If only the cast had been better supported, let alone led, by Dan Ettinger. The orchestra sounded as though it would have been happier playing without a conductor; indeed, though sometimes a little on the heavy side, the orchestral playing as such was distinguished throughout. Alas, Ettinger seemed never able to settle on the ‘right’ tempo: not that there is only one, but at the time, it should feel as though that were the case. After an Overture and good part of the first act that were driven as if they were Rossini, with little or no space to breathe, other numbers relaxed too much and felt unduly drawn out. Worse still were the occasions when tempi changed arbitrarily — this was no Furtwängler! — during a number, ‘Dove sono’ an especially unfortunate example, Gens seemingly very much at odds, and rightly so, with the conductor. It was far from the only occasion upon which coordination between stage and pit went quite awry. My habitual lament at the loss of Marcellina’s and Basilio’s fourth-act arias was exchanged for relative relief: a sad state of affairs.

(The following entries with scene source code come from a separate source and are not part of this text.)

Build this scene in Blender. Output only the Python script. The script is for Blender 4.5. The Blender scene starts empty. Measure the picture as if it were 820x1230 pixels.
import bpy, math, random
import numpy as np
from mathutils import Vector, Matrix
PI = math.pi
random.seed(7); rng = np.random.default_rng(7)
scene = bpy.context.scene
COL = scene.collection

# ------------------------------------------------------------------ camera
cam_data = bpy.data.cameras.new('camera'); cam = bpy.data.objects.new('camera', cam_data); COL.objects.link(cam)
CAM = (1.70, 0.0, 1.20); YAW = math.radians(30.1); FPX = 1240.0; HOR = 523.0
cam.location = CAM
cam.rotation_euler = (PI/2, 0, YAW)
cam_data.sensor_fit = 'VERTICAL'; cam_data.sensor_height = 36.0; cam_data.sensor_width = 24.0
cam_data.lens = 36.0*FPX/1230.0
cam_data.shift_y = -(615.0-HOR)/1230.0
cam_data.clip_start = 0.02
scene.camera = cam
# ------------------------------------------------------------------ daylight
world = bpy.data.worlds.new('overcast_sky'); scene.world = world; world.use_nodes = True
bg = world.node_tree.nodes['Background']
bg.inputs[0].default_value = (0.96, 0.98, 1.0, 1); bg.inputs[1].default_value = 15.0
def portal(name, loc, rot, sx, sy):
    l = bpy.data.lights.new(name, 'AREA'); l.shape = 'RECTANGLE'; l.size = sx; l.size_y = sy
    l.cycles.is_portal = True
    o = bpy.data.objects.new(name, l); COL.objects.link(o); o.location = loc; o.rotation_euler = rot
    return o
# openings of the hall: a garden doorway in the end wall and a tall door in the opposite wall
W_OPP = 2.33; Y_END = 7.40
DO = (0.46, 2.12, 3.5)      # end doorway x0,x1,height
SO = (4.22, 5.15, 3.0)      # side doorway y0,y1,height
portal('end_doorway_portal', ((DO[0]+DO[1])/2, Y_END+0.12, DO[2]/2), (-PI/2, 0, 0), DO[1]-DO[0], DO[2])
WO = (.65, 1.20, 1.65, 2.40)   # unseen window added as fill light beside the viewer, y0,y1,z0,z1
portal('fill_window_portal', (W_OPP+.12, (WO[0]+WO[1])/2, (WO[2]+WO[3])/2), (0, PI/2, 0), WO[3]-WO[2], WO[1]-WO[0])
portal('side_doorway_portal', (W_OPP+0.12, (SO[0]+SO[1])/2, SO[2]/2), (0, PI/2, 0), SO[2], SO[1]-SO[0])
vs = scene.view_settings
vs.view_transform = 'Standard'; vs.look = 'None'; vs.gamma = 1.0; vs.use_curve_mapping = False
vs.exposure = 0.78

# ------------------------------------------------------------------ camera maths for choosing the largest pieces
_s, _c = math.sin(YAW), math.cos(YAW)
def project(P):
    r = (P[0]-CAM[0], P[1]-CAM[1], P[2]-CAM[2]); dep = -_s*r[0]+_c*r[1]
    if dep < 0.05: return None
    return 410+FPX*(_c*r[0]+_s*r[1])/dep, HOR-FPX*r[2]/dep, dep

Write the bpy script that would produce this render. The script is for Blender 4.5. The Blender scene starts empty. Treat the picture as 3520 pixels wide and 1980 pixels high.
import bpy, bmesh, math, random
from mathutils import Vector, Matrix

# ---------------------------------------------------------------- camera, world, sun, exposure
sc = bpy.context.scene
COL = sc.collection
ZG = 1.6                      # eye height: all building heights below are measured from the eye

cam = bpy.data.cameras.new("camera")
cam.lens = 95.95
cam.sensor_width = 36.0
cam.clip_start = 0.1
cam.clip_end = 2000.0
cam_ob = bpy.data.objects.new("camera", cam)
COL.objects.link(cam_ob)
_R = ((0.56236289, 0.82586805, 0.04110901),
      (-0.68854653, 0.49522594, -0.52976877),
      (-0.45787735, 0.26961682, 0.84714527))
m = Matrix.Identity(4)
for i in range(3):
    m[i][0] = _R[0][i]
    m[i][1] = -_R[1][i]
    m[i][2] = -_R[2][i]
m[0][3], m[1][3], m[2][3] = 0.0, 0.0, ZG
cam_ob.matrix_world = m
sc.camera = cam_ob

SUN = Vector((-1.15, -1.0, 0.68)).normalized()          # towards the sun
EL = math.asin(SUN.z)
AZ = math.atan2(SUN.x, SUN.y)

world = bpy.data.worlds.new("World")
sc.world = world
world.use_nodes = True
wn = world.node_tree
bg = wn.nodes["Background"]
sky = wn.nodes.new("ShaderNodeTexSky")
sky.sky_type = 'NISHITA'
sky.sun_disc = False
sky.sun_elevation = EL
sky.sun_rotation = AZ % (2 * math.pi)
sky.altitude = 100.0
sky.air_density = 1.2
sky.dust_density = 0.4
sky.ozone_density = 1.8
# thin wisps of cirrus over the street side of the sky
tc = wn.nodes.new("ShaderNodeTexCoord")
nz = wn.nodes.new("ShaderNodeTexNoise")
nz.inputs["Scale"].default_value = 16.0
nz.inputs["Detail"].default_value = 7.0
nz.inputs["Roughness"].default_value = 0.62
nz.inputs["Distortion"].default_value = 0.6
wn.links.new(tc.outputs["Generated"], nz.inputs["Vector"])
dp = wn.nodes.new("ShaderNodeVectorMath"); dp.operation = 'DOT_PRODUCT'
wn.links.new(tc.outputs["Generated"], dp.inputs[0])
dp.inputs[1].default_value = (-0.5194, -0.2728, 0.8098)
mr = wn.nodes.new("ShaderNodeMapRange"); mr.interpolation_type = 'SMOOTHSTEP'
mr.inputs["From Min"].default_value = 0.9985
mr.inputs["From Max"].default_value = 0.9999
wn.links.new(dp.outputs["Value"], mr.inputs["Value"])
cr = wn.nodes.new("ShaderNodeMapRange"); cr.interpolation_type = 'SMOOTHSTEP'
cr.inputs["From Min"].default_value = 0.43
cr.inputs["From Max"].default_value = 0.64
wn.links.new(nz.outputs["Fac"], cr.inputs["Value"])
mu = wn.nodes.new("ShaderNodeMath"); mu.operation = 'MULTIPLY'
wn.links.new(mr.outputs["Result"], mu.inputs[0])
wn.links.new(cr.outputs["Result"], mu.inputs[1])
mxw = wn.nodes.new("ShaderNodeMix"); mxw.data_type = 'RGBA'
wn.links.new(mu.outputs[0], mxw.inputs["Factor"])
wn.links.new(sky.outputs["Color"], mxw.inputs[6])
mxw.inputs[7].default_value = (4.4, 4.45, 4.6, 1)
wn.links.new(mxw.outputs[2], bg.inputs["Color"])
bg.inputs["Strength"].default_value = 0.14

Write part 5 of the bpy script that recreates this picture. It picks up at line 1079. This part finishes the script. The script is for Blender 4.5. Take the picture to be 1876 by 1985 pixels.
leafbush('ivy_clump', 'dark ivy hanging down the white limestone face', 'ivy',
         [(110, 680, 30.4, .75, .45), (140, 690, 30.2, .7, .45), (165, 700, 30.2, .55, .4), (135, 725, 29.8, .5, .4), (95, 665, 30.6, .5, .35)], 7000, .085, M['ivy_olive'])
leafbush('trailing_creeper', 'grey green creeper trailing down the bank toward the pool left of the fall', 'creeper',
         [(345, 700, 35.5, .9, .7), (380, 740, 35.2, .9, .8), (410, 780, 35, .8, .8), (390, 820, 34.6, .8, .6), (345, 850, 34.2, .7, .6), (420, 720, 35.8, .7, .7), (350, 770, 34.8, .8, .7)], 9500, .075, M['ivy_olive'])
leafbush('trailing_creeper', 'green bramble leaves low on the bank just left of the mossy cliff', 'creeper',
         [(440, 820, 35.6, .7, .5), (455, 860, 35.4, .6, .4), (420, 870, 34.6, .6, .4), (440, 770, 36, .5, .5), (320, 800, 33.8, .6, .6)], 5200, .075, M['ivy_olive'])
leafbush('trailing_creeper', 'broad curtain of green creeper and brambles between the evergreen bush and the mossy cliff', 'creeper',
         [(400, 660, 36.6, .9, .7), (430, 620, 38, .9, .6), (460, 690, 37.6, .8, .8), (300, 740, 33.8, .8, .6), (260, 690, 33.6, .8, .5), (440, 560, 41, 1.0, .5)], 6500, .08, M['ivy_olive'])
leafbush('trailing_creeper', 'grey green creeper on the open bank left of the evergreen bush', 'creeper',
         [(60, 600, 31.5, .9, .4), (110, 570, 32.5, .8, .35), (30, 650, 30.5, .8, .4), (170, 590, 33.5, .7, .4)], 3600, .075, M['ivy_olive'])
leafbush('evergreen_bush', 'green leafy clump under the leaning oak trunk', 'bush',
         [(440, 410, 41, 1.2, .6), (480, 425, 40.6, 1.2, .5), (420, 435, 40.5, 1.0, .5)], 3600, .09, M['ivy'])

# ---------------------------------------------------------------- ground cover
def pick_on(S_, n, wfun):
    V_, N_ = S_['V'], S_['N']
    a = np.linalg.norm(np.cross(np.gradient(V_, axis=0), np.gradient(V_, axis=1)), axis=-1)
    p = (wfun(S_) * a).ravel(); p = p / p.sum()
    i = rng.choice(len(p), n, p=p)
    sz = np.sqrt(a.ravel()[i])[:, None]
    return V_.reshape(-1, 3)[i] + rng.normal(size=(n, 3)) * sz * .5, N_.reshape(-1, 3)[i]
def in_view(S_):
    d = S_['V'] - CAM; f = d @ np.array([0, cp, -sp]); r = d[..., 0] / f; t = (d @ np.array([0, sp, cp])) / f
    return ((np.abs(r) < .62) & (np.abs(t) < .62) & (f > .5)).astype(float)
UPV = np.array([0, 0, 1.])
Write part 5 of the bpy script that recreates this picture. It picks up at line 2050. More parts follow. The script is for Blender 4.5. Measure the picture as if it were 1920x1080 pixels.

Dieter Dorn’s production is an odd affair, of which I struggled to make much sense. I had the impression — which may of course be wide of the mark — that we saw a director of a fundamentally conservative disposition who nevertheless felt obliged to try something ‘new’, resulting in a compromise that lacked coherence. I assume that the contrast between period costume and scenic abstraction was deliberate, perhaps attempting to make some point about stylisation, about contemporary reception of an over-familiar eighteenth-century work, etc., but am not entirely sure quite what that point was. The fourth act’s ‘business’ with white sheets in place of ‘proper’ scenery has unfortunate echoes of a school play, or perhaps better, a school ‘movement’ session. The cast seemed to flounder on stage, and I could not really blame them. There was an equally unfortunate, if typical, tendency, if less extreme than can sometimes be the case, to confuse this most sophisticated of comedies with mere farce. (Does not Mozart’s score tell us everything we need to know in that respect — and indeed in every other?) For the most part, the cast rose above such limitations, but limitations they certainly were.

Mark Berry

Cast and production information:

Count Almaviva: Gerald Finley; The Countess: Véronique Gens; Cherubino: Kate Lindsey; Figaro: Erwin Schrott; Susanna: Hanna-Elisabeth Müller; Bartolo: Umberto Chiummo; Marcellina: Heike Grötzinger; Basilio: Ulrich Reß; Don Curzio: Kevin Conners; Antonio: Peter Lobert; Barbarina: Elsa Benoit; Two Girls: Josephine Renelt, Rachael Wilson. Dieter Dorn (director); Jürgen Rose (designs); Max Keller (lighting); Hans-Joachim Rückhäberle (dramaturgy). Chorus of the Bavarian State Opera (chorus master: Stellario Fagone)/Bavarian State Orchestra/Dan Ettinger (conductor). Nationaltheater, Munich, Thursday 17 July 2014.